● **Data shown**

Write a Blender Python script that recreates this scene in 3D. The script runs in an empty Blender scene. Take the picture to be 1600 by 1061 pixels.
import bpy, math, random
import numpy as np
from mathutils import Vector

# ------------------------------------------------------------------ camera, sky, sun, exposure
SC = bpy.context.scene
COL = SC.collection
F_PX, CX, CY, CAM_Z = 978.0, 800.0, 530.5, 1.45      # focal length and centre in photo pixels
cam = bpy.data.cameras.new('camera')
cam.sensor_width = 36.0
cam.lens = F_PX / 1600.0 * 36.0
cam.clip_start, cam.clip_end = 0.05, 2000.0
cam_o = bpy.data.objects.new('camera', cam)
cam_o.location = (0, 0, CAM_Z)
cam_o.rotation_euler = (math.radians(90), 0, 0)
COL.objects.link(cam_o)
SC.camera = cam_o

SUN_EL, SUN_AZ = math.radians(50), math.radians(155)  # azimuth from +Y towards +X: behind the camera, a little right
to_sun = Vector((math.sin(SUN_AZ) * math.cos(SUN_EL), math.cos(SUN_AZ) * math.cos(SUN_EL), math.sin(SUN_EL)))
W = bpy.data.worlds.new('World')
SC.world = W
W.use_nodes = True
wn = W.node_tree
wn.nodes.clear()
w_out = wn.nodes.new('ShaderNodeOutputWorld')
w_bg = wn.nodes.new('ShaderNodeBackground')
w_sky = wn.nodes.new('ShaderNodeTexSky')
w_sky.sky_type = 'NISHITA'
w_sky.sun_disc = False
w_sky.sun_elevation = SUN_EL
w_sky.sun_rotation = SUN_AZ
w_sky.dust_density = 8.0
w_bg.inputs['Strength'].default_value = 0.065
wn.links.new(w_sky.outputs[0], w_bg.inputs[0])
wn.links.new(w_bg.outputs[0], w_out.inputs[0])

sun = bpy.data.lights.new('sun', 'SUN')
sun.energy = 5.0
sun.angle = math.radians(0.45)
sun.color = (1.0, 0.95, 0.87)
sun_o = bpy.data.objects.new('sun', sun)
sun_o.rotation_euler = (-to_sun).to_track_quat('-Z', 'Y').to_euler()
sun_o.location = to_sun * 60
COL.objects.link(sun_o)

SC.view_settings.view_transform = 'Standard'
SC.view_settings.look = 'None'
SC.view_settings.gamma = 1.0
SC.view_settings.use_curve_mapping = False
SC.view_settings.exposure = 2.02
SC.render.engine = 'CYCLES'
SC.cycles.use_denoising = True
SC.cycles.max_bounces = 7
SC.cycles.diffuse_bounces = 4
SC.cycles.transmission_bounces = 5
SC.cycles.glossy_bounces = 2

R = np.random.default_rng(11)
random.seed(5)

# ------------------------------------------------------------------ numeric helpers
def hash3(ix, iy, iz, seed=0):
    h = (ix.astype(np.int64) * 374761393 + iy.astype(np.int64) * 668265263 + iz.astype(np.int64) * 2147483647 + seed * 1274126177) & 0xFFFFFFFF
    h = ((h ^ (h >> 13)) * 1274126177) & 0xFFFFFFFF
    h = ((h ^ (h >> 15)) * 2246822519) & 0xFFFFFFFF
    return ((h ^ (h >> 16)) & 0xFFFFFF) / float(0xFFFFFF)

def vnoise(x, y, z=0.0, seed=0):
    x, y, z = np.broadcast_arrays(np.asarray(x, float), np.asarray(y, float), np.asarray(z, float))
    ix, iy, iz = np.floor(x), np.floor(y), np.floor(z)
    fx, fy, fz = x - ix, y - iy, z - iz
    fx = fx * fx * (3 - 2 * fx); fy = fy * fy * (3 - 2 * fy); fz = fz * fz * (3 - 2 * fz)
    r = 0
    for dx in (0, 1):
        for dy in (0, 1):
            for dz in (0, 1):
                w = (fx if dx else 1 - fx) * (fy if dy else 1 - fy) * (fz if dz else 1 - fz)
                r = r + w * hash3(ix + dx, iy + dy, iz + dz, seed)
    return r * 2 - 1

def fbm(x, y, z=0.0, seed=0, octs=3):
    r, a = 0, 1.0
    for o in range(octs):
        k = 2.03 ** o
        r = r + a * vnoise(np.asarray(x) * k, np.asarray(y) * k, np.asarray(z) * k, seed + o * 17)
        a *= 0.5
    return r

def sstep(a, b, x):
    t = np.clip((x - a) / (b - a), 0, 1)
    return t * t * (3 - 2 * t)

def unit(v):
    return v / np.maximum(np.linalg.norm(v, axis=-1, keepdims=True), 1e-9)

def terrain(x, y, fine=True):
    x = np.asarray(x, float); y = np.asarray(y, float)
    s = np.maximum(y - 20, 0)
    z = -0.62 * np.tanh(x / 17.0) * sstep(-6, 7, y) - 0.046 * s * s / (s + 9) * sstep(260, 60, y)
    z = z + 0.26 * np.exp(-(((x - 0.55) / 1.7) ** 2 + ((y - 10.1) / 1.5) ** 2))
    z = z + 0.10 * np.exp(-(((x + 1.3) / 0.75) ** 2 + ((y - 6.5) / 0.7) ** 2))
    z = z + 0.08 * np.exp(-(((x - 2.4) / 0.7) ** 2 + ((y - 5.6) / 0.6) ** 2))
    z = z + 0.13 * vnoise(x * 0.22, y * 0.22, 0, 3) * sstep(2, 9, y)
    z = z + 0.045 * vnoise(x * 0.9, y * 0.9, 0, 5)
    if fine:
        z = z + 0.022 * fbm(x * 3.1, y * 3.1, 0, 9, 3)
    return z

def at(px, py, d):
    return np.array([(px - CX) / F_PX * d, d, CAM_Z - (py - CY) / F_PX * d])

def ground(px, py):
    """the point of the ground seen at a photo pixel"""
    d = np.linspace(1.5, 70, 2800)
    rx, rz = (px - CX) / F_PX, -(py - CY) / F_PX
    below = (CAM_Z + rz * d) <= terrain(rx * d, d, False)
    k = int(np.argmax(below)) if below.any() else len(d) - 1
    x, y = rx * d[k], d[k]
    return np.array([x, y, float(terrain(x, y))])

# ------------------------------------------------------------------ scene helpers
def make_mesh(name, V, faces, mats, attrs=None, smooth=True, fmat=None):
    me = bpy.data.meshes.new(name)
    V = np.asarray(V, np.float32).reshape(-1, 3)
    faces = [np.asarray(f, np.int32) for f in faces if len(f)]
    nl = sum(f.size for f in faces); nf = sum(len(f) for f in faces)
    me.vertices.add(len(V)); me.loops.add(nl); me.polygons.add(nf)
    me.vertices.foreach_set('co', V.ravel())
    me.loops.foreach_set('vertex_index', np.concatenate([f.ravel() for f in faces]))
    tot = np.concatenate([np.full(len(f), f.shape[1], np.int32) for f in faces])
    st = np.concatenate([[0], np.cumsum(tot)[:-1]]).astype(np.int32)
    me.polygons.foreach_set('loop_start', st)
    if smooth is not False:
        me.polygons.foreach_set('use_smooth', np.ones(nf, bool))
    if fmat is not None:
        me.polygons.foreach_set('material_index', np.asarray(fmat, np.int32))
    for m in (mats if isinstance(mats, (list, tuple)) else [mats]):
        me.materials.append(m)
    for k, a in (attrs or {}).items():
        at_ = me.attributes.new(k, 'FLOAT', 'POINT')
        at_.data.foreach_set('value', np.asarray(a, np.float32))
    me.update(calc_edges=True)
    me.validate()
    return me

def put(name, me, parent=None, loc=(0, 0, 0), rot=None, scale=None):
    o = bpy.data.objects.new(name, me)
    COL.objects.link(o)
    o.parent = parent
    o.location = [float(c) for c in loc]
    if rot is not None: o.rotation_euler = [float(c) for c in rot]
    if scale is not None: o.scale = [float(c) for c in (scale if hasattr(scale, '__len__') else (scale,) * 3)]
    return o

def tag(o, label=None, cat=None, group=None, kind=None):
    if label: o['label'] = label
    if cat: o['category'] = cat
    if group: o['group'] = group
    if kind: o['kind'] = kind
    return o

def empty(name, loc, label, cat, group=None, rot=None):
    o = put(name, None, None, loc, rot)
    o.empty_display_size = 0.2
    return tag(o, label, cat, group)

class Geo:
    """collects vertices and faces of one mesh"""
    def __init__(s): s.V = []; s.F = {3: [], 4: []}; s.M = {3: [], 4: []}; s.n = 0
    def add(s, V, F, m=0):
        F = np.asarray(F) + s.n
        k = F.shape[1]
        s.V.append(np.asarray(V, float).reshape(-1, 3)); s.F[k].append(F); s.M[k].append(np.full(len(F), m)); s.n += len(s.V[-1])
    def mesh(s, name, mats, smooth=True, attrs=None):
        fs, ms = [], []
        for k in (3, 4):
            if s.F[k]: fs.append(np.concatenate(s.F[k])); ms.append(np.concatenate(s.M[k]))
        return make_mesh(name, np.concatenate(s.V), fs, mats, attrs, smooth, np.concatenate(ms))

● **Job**
Write out, exactly and with nothing else, the lines of the listing above from its first line through the line with "from mathutils import Vector".

● **The output**
Write a Blender Python script that recreates this scene in 3D. The script runs in an empty Blender scene. Take the picture to be 1600 by 1061 pixels.
import bpy, math, random
import numpy as np
from mathutils import Vector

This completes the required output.